Tunable room temperature magnetic skyrmions in centrosymmetric kagome magnet Mn4Ga2Sn

The successful realization of skyrmion-based spintronic devices depends on the easy manipulation of underlying magnetic interactions in the skyrmion-hosting materials. Although the mechanism of skyrmion formation in non-centrosymmetric magnets is comprehensively established, the stabilization process of different skyrmion-like magnetic textures in centrosymmetric magnets needs further investigation. Here, we utilize Lorentz transmission electron microscopy study to report the finding of a tunable skyrmion lattice up to room temperature in a centrosymmetric kagome ferromagnet Mn4Ga2Sn. We demonstrate that a controlled switching between the topological skyrmions and non-topological type-II magnetic bubbles can be realized at the optimal magnetic anisotropy.
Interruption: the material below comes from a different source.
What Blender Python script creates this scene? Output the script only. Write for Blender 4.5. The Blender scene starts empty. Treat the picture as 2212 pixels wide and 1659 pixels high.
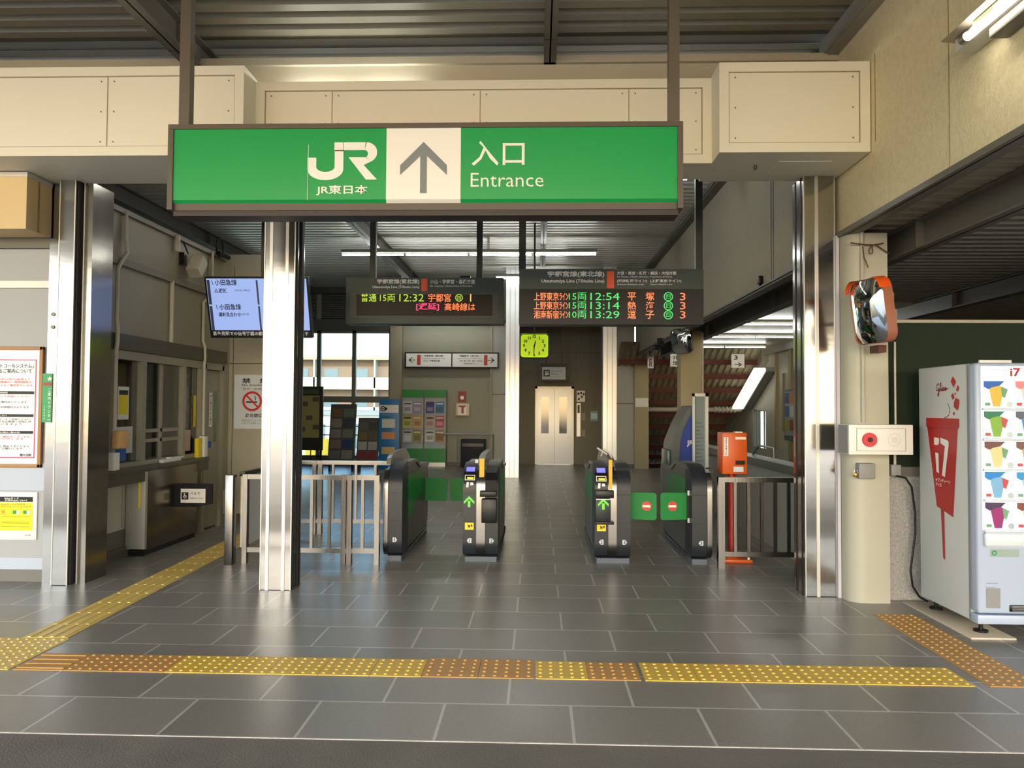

We find that the topological skyrmions are the energetically most stable magnetic objects in the centrosymmetric hexagonal magnets, whereas application of in-plane magnetic field stabilizes type-II magnetic bubbles as an excited state. The present study is a significant step towards understanding of the skyrmion stabilization mechanism in centrosymmetric materials for their future applications. Skyrmions are vortex-like magnetic textures typically observed in non-centrosymmetric systems, i.e. those with no centre of inversion. Here, using Lorentz transmission electron microscopy supported with micromagnetic simulations the authors report the observation of skyrmion lattices in the centrosymmetric kagome ferromagnet Mn4Ga2Sn, where a controlled switching between the topological skyrmions and non-topological type-II magnetic bubbles can be realized by manipulating the in-plane magnetic field at the optimal magnetic anisotropy.